{{V}} I will keep that in mind if and when the opportunity strikes again
My day was really nice hanging out with my stepsister, like I said above. Then had to try to go to bed early with my having to do my long day today..I always do not look forward to those LOL, cause I'm a girl who likes my sleeping in, so today and tomorrow I don't get to do that
I DO have to say it was a little weird talking about my hub to my stepsister, kinda having to rehash some of the stuff that had happened since I haven't had to do that in a while since people that are around me all of the time already know all that..so that was the only "weird" part of my nice evening of catch up So, V..I took a page out of your "book" and before I went to bed I kinda sorted out why it felt weird to talk about it and then went back over some of the events that got me to this point in how I feel about hub at this point in my journey
And again I get back to the realization that I had a man who for many years wasn't happy, off and on he was happy, but more times than not, he wasn't..so I wasn't 100% happy either.
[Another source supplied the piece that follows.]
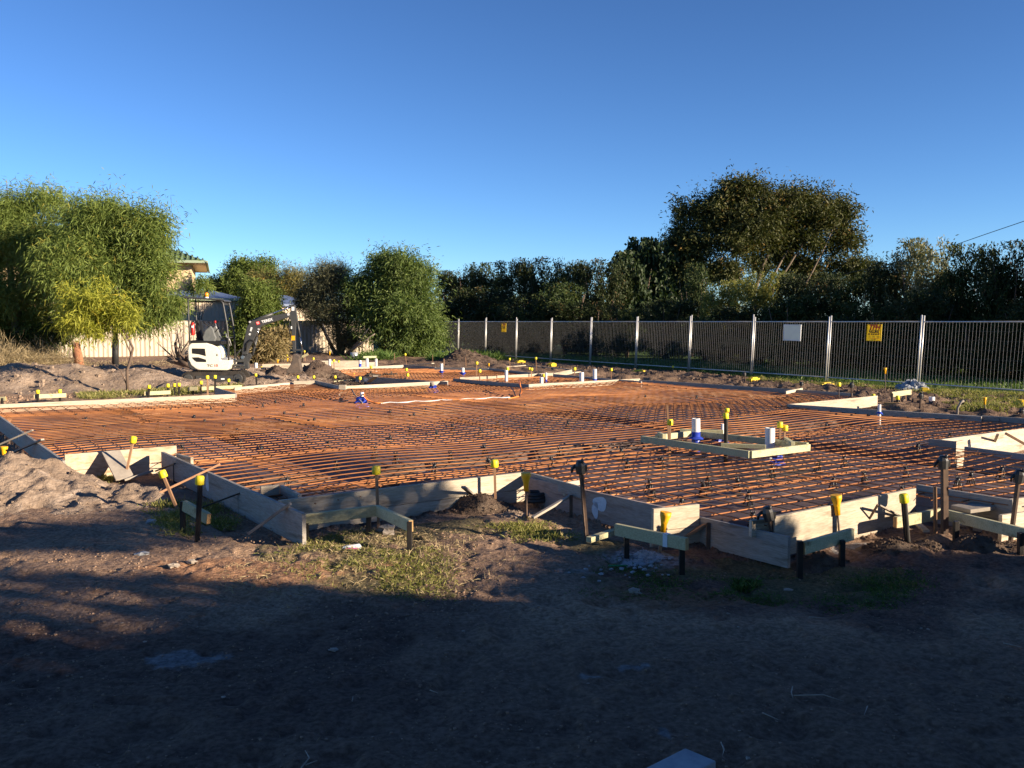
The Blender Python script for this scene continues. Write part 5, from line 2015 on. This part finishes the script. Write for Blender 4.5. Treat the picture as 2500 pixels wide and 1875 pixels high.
def branchy(name, label, px, py, Y, n, L, m, seed, spread=1.0, lean=0.0):
    b = D(px, py, Y)
    mb = MB()
    r = np.random.default_rng(seed)
    for i in range(n):
        a = r.uniform(-1.1, 1.1) * spread + lean
        d = nrm(np.array([math.sin(a), r.uniform(-.5, .5), math.cos(a)]))
        p1 = b + d * L * .45 + r.normal(size=3) * .06
        p2 = b + d * L * r.uniform(.8, 1.15) + r.normal(size=3) * .12
        mb.tube([b, p1, p2], [.05, .03, .01], 6)
        for k in range(3):
            q = p1 + (p2 - p1) * r.random()
            mb.tube([q, q + nrm(d + r.normal(size=3) * .7) * L * .35], [.014, .004], 5)
    mb.tube([b + np.array([-.3, 0, .05]), b + np.array([.45, -.3, -.2])], [.12, .06], 8)
    return prop(mb.build(name, M[m], loc=b), label, 'branches')


branchy('dead_branches', 'bare uprooted stump with thin branches leaning on the cream fence', 432, 880, 34, 11, 1.25, 'bark_grey', 31, .8)
branchy('brush_pile', 'heap of torn brown roots left of the digger', 452, 884, 32, 9, .6, 'bark', 32, 1.3)
tree('slim_tree', 'thin dark sapling foliage against the sky beside the brick house', 'tree', base_at(490, 47), lobes(47, (487, 690, 14, 26), (500, 700, 12, 14), (470, 705, 14, 14)), 'acacia_leaf', 60, 26, .24, .03, trunk=.04, seed=33, clump=.3)
tree('dense_tree', 'dense rounded green tree beyond the blue roofed shed', 'tree', base_at(600, 60), lobes(60, (605, 680, 54, 42), (568, 695, 32, 38), (645, 690, 42, 40), (600, 705, 60, 35), (630, 664, 38, 28)),
     'bush_leaf', 1500, 26, .22, .06, trunk=.16, seed=34, wisps=70, clump=.45, shell=.4)
tree('dark_conifer', 'small dark tree tip between the house and the dense round tree', 'tree', base_at(520, 60), lobes(60, (520, 695, 14, 16), (535, 700, 14, 20)), 'dark_leaf', 120, 24, .2, .04, trunk=.05, seed=35, clump=.3)
tree('olive_tree', 'olive brown feathery tree between the two sheds', 'tree', base_at(690, 57), lobes(57, (660, 690, 40, 36), (705, 695, 38, 45), (725, 680, 16, 26), (690, 725, 45, 25)), 'olive_leaf', 700, 24, .26, .03, trunk=.1, seed=36, clump=.45)
tree('bush', 'bright green bushy tree before the cream fence, left of the boom', 'bush', base_at(622, 45.2), lobes(45.2, (625, 718, 44, 40), (645, 770, 48, 48), (600, 785, 34, 50), (625, 830, 55, 34), (585, 830, 25, 28), (660, 720, 25, 35)),
     'bush_leaf', 1500, 26, .15, .05, trunk=.08, seed=37, wisps=60, clump=.3, shell=.45)
tree('dry_bush', 'low straw coloured dry bush below the excavator boom', 'bush', base_at(655, 37), lobes(37, (650, 850, 40, 22), (680, 832, 26, 28), (630, 862, 40, 12), (650, 825, 20, 14)), 'dry_leaf', 420, 24, .2, .05, trunk=.03, seed=38, clump=.26)
tree('feathery_tree', 'dark grey feathery tree with crossing bare stems in front of the shaded shed', 'tree', base_at(830, 46.4),
     lobes(46.4, (788, 690, 38, 44), (820, 685, 42, 40), (746.4, 730, 30, 35), (790, 760, 55, 46.4), (850, 760, 40, 70), (840, 830, 40, 30)), 'grey_leaf', 1800, 26, .22, .022, bark='bark_grey', seed=39, clump=.42, droop=.1, shell=.8,
     stems=[[PT(826, 872, 46.4, .14), PT(812, 850, 46.4, .1), PT(790, 805, 46.4, .07), PT(765, 770, 46.4, .03)], [PT(830, 872, 46.4, .16), PT(826, 810, 46.4, .12), PT(815, 760, 46.4, .08), PT(800, 680, 46.4, .03)],
            [PT(838, 873, 46.4, .08), PT(870, 846.4, 44.5, .06), PT(915, 815, 44, .03)], [PT(838, 873, 46.4, .07), PT(880, 830, 44.5, .05), PT(905, 795, 44, .02)],
            [PT(815, 850, 46.4, .05), PT(800, 825, 44.8, .04), PT(788, 790, 44.8, .02)], [PT(835, 872, 46.4, .08), PT(850, 800, 46.4, .06), PT(860, 720, 46.4, .02)]])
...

We fought constantly, he told me at least 4 times in our marriage that he wanted out, told me there were at least 3-4 times he thought about but didn't act upon (?) other women and who wants that back?? Not me..I want someone that those thoughts don't even go thru their mind or, if they do, we'd talk about them THEN and not just walk away from them or sweep them under the rug..that solves nothing, obviously
So..I need to confess something to you all on the board that I did last week, but have kept to myself. I took my ring off last week as a trial to see how I felt about it, and haven't put it back on and I don't plan to. I know some of you may agree or disagree and you are totally within your rights to do so. But, for me, looking back over the last 21 years, as much as I thought I wanted to hold onto this marriage, I don't want that and I don't know that hub or I could change enough, or should HAVE to change enough, to be the type of marriage that I WANT..I want a man who occasionally (or more than occasionally) wants to be romantic with me..I want a man who will talk to me and not sweep stuff under the rug..I WANT to be a woman who can be romantic too..I want to be a woman who can be a "piler" of stuff if she wants and won't get told it should be neater or not make dinner if I don't want to after I've worked all day without being told I should be better with money..stuff like that
On my way to "loving myself" as Sam and Silva have put it so beautifully, I've decided that, in order to LOVE myself, I am ALLOWED to want all of those things and MORE..to want the "fairy tale" within reasonable expectations..and that is totally okay
Off to work and hope your Friday is WONDERFUL!